Ch. 11: More on Experiments
Ch. 12: Experiments with More Than One IV
Ch. 13: Quasi-Experiments and More
Ch. 14: Replication & Transparency
Profe's Life
100

When the independent variable is found to have no effect on the dependent variable.

What is a null effect?

100

A 2x3 factorial design contains this many independent variables.

What are two?

100

This is the biggest validity threat that plagues quasi-experimental designs.

What is internal validity?

100

This questionable practice involves developing the hypothesis after examining the results.

What is HARKing?

100

The two other classes that I taught this semester.

What are Intro to Psychology and Human Sexuality?

200

When a study's IV is too weak to produce a detectable change in the DV, this is the likely explanation for a null effect.

What is a weak manipulation?

200

This occurs when the effect of one IV depends on the level of another IV.

What is an interaction effect?

200

A quasi-experimental design that compares a treatment group and comparison group both before and after the IV.
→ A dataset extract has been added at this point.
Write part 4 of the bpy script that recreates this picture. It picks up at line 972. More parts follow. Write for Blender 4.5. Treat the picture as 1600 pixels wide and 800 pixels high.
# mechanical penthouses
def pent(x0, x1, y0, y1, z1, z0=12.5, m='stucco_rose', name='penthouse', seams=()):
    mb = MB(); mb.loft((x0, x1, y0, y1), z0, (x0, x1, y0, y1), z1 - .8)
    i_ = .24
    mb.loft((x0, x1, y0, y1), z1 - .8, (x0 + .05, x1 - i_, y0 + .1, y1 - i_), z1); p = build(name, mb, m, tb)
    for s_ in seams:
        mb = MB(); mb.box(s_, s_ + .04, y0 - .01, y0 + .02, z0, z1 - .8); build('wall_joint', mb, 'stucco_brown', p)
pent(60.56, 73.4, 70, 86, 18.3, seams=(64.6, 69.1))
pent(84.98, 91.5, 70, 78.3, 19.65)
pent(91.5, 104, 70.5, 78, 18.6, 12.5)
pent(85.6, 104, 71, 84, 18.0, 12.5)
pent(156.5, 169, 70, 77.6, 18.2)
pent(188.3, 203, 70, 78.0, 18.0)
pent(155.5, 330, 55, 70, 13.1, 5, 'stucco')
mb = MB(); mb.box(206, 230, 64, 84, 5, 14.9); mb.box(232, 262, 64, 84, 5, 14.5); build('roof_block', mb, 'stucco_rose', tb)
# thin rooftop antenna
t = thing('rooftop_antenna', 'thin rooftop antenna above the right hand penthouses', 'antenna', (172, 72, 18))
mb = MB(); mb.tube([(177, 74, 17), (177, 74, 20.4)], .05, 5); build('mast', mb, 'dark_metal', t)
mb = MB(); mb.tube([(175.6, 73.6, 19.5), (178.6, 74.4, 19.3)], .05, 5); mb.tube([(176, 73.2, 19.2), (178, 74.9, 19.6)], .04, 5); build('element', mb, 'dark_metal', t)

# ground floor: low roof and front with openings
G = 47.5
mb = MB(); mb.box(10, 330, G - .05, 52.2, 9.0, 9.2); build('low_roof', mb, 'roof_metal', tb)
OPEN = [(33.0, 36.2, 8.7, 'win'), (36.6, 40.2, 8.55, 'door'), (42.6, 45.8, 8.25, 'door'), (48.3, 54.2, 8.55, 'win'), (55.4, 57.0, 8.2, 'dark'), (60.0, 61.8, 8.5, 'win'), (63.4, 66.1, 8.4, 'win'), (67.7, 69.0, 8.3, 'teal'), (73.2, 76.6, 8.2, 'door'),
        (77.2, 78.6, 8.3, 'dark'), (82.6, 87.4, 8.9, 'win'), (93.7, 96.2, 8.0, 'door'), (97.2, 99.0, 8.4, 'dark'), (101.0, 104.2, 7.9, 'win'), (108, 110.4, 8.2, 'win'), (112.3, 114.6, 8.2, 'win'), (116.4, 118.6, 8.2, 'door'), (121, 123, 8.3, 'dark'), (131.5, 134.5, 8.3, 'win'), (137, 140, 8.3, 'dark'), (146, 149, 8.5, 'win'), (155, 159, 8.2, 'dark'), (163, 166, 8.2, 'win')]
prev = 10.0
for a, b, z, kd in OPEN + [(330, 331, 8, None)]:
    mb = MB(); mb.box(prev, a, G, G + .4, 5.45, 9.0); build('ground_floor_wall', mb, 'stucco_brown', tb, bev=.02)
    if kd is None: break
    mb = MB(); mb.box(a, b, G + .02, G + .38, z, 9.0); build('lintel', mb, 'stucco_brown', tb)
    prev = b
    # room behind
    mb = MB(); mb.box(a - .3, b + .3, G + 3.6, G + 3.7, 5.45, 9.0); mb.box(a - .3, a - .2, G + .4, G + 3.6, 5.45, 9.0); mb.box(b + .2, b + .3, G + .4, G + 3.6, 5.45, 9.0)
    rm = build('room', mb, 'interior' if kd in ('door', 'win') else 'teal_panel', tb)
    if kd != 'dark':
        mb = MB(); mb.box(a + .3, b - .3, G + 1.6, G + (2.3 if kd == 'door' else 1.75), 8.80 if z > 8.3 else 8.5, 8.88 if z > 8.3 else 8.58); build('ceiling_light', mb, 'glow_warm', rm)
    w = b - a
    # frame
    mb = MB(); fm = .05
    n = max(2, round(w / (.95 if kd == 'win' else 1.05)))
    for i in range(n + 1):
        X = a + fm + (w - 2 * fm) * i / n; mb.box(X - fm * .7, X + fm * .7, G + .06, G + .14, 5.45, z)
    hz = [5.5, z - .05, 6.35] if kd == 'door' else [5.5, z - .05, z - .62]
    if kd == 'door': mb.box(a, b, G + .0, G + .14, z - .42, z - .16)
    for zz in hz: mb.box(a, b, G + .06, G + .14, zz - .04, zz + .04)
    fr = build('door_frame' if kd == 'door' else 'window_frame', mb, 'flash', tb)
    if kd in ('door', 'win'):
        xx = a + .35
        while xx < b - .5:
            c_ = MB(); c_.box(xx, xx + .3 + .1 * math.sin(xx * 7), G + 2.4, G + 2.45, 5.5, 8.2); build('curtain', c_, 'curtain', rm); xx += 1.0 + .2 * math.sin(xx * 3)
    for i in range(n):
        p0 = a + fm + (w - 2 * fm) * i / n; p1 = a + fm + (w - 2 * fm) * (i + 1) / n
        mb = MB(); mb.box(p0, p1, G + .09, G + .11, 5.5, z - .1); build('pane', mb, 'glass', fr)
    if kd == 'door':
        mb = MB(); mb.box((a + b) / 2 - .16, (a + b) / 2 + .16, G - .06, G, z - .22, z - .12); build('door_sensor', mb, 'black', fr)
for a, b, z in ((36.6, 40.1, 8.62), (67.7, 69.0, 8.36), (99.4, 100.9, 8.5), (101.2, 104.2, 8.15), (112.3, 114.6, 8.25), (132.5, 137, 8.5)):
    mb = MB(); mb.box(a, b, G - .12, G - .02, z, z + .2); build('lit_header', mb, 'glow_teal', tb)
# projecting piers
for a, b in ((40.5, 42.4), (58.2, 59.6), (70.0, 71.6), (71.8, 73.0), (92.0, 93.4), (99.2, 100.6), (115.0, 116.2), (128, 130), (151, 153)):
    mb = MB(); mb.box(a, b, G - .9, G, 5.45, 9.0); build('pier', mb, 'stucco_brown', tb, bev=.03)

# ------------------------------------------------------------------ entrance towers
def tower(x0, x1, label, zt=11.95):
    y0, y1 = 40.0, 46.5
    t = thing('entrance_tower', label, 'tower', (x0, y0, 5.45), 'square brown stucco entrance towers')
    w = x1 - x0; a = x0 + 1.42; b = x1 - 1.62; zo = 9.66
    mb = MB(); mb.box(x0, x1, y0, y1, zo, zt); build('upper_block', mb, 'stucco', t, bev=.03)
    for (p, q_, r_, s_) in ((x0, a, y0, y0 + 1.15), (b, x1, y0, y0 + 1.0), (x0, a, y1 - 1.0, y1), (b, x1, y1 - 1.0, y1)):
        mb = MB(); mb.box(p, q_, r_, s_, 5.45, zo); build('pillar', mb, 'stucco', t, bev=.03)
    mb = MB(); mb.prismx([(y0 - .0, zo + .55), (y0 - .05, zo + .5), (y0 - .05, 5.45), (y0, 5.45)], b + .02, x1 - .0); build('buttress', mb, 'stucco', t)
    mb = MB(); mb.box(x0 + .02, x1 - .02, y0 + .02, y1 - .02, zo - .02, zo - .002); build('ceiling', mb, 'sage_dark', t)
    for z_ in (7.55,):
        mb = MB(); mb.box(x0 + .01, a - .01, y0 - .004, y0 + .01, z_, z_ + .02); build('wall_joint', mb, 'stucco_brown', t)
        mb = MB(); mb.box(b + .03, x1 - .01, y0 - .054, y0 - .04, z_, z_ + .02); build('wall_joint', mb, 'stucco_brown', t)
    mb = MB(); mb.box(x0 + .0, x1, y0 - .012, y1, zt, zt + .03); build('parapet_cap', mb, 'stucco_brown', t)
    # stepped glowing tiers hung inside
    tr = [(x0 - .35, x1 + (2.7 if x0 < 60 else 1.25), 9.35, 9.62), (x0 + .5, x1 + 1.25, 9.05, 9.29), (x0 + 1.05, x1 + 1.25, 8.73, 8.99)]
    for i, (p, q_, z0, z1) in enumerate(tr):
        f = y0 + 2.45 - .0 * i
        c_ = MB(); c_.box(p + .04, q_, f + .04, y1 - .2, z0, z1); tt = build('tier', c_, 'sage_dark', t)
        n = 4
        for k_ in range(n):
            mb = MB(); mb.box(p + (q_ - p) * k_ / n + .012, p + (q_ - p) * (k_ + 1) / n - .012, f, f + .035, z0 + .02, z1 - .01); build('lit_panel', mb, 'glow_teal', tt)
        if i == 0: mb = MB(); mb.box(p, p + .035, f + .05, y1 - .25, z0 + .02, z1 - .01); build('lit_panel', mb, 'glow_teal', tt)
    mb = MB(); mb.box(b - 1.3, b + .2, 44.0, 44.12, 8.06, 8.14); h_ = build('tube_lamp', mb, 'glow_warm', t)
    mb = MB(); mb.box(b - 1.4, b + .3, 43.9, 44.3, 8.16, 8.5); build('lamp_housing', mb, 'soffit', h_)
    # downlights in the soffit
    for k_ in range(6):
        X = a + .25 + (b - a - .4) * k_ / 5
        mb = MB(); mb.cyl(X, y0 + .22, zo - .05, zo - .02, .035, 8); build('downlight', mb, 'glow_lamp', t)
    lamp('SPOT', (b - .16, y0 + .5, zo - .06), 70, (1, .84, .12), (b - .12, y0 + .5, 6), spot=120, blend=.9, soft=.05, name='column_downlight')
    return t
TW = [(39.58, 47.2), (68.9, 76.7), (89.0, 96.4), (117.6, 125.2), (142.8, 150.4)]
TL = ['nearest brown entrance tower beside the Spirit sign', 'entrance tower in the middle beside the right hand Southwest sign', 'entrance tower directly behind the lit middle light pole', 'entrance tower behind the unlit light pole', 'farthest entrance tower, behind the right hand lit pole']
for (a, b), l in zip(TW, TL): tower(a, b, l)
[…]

What is a nonequivalent control group pretest/posttest design?

200

A type of replication that replicates the original study as closely as possible and adds additional levels to the IV.

What is replication-plus-extension?

200

The one psychology tattoo I have on my right forearm.

What is the chemical symbol for serotonin?

300

How most internal validity threats can be prevented.

What is adding a comparison group?

300

Variables such as gender, age, or occupation used in factorial designs.

What are participant variables?

300

This small-N design staggers treatment across different people, behaviors, or settings.

What is a multiple-baseline design?

300

The tendency for journals to publish only significant results.

What is the file drawer problem?

300

My first official job.

What is Hot Dog on a Stick?

400

Environmental distractions that can make it difficult to detect true differences between groups.

What is situation noise?

400

In a 3x2x4 design, this is the maximum number of possible main effects.

What is three? (One for each IV.)

400

This strategy is the best way to improve external validity in small-N designs.

What is repeating/combining small-N studies across different participants, settings, and behaviors?

400

This type of validity is concerned with whether research findings hold up outside of the lab, in everyday real-world contexts.

What is ecological validity?

400

My original proposed major at Hartnell College before I decided to major in psychology.

What is business?

500

The probability of correctly rejecting the null hypothesis, which can be increased by adding more participants.

What is statistical power?

500

A factorial design that includes at least one between-subjects IV and at least one within-subjects IV.

What is a mixed-factorial design?

500

Unlike a true experiment, a quasi experiment uses this type of variable and lacks this key design feature that controls for confounds.

What are quasi-independent variable (quasi-IV) and random assignment?

500

Participants that are not representative of the world population, but are the most sampled in many research studies.

What are westernized, educated, industrialized, rich, and democratic (WEIRD) participants?

500

The name of my master's degree and where I obtained it.

What is M.A. in Psychological Science from CSU Northridge (CSUN)?

600

Name all six internal validity threats found in one-group pretest/posttest designs.

What are (R)egression, (A)ttrition, (M)aturation, (H)istory, (I)nstrumentation, and (T)esting threats?